The Kerala Left Democratic Front (LDF) government, too, in the wake of a deteriorating economy all but abandoned its earlier commitment to equity and has ushered in privatization of key sectors like health and pursued ecologically destructive projects. “Their excuse is that there is no alternative,” says Singhvi. “But we want to assert that there is an alternative, that there can be an alternative at the all-India level.”

In addition to the criticisms raised by MASA, the record of failure by the parliamentary left in the sphere of labor includes its dearth of organization among informal workers (who comprise 81 percent of the workforce), its abandonment of a radical land redistribution agenda to avoid antagonizing the landed peasantry, and their utter neglect of special oppressions such as caste, ethnicity and gender (and the immense bearing these oppressions have on class struggle). (A magisterial account of this history is contained in The Phoenix Moment: Challenges Confronting the Indian Left [2016] by Praful Bidwai.)

At the same time, MASA sees some scope for working with the CTUs. As Singhvi pointed out, MASA was an active part of the nationwide general strike called for by the CTUs, which brought out over 150 million workers on January 8 and 9 against the Modi regime’s anti-labor policies.

“We are not against the central trade unions — if they take up these issues in a form of a campaign, we will certainly join them,” he added. “Otherwise, even if they don’t, we will take up the campaign, and we hope that they will join us.”
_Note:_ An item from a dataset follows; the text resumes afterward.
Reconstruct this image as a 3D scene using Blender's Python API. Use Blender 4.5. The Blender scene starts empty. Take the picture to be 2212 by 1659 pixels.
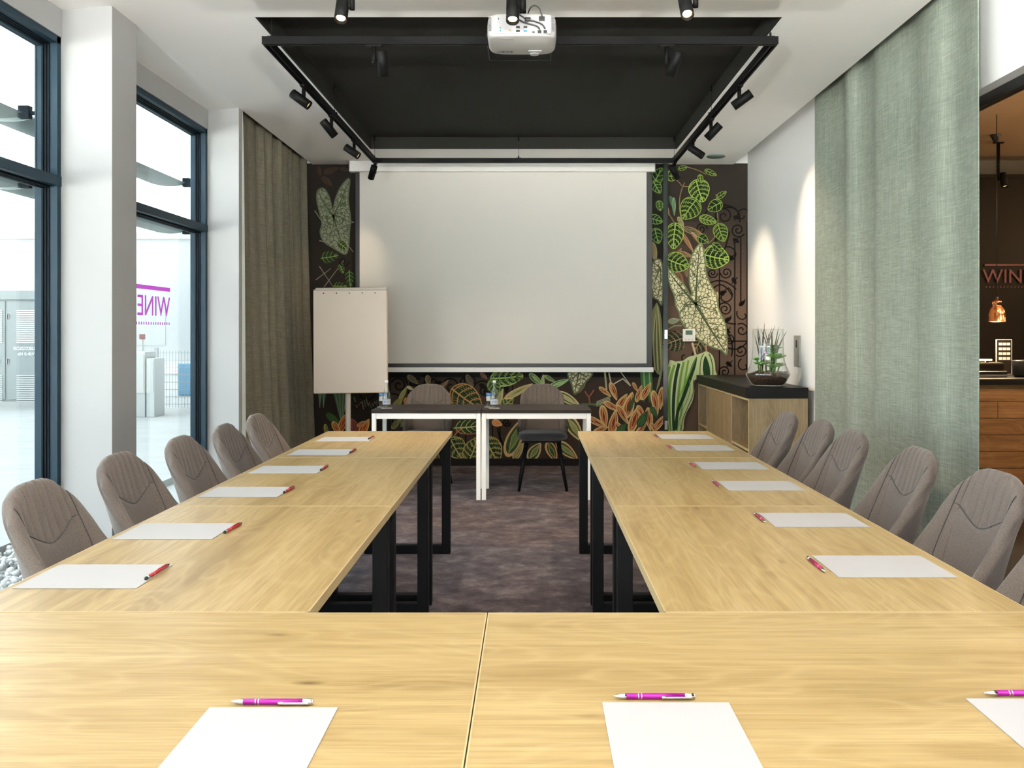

It is also worth remembering that the parliamentary left and its unions are not monolithic entities, and there are a significant number of workers and organizers in their sphere of influence who MASA (or a MASA-like formation) would be well placed to engage.

MASA could actively strive to draw those workers into new agitations along with leaders or regional manifestations of left parties that are showing positive signs of reform.

As the Narendra Modi-led BJP vies for its second term in office, the formation of MASA and the mass-based agitation that it is channeling is one sign, among many others, that the oppressed will not be mollified with warmongering or cow vigilantism.

Indeed, as history has shown us, it is only the working class, in the form of coordinated political resistance that can lead us in breaking down the walls of oppression and tyranny.